I also do not believe current head to head polls are useful. I do think ‘who will win” is more useful this far out. This is especially true with Bernie voters feeling miffed (not my imagination, see YouGov):
Two-thirds of Democratic primary voters now believe Clinton has a better chance than her opponent of winning the November election, up nine points from two weeks ago...
In fact, one in three Sanders voters would be “upset” if Clinton won the nomination. 16% would vote for Donald Trump if Clinton were the Democratic nominee, another 14% would find someone else to vote for. However, polls conducted in the heat of a primary campaign often overestimate the level of November desertion by supporters of other candidates for the nomination.
Those current negative ratings of Clinton by Sanders’ supporters have made Sanders the better-liked, though not the most popular, candidate among all Democratic primary voters. However, there is not much difference in the enthusiasm levels Democratic voters would have if either candidate won their party’s nomination
RCP with a conservative view of the Trump nomination, with demographic data:
Trump, on the other hand, does well in counties with low levels of education, high unemployment and lots of renters, and poorly in counties with high education and high income. Note that he does well in areas with large numbers of African-Americans. Since few African-Americans vote in GOP primaries, this probably has more to do with the whites who are living there, which could possibly be explained by the “racial threat” hypothesis in political science (tracing at least back to V.O. Key, which concluded that whites who lived in areas with high African-American populations were more susceptible to racialized appeals than elsewhere).

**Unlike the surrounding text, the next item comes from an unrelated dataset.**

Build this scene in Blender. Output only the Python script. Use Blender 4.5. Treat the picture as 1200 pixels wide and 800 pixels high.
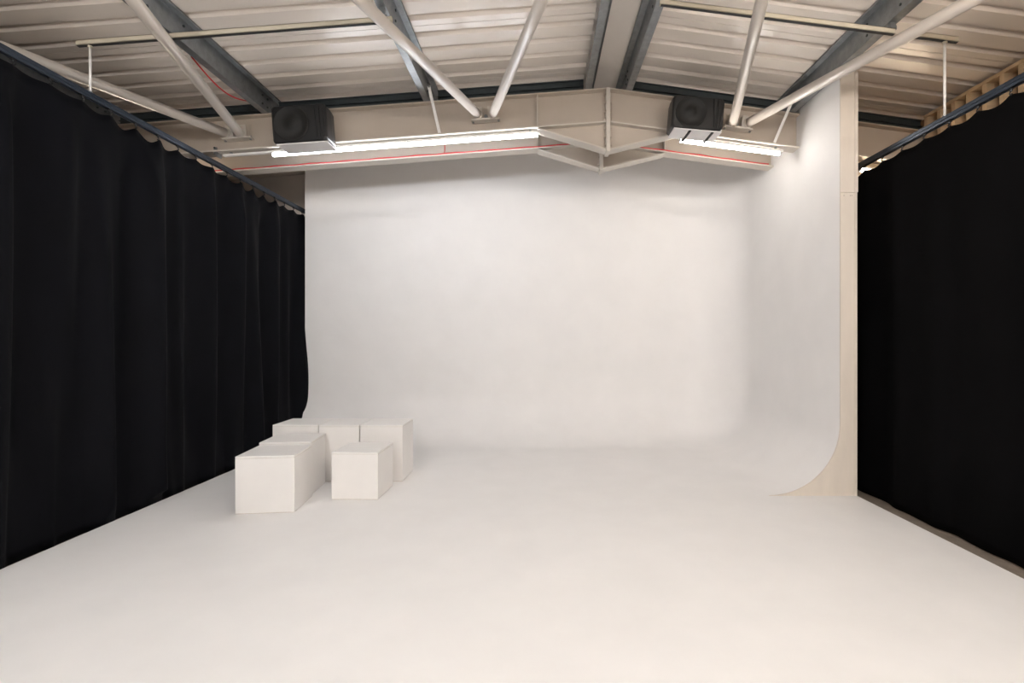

This is all consistent with Henry Olsen and Dante Scala’s theory in their forthcoming book, “The Four Faces of the Republican Party,” which finds Republican nomination battles are fairly stable within factions, but the order and rate at which the field winnows have a lot to do with who ultimately wins.
Because Trump was able to consolidate his branch of the Republican Party so early, while the others have fought among themselves, he’s been able to stay above the fray to a certain extent, and to build an air of inevitability around his nomination.
Editorial in six USA TODAY Network newspapers:
What an embarrassment. What an utter disgrace.
We’re fed up with Gov. Chris Christie’s arrogance.
We’re fed up with his opportunism.
We’re fed up with his hypocrisy.
We’re fed up with his sarcasm.
We’re fed up with his long neglect of the state to pursue his own selfish agenda.
We’re disgusted with his endorsement of Donald Trump after he spent months on the campaign trail trashing him, calling him unqualified by temperament and experience to be president.
And we’re fed up with his continuing travel out of state on New Jersey’s dime, stumping for Trump, after finally abandoning his own presidential campaign.
For the good of the state, it’s time for Christie to do his long-neglected constituents a favor and resign as governor. If he refuses, citizens should initiate a recall effort.
Hans Noel (co-author The Party Decides ):
Failure is hardly universal. Such indecision has not been a problem for the Democrats this cycle.
The Democratic Party has its own factions, but that conflict has mostly been worked out within party circles. This made the Democratic leaders’ choice much easier. And having backed Mrs. Clinton, party leaders are now going to the mat for her, just as they have done when outsiders challenged their choice in previous elections.
Mrs. Clinton’s march to the nomination shows that parties are still able to make decisions. But Mr. Trump’s success demonstrates that that ability may now be much easier to disrupt.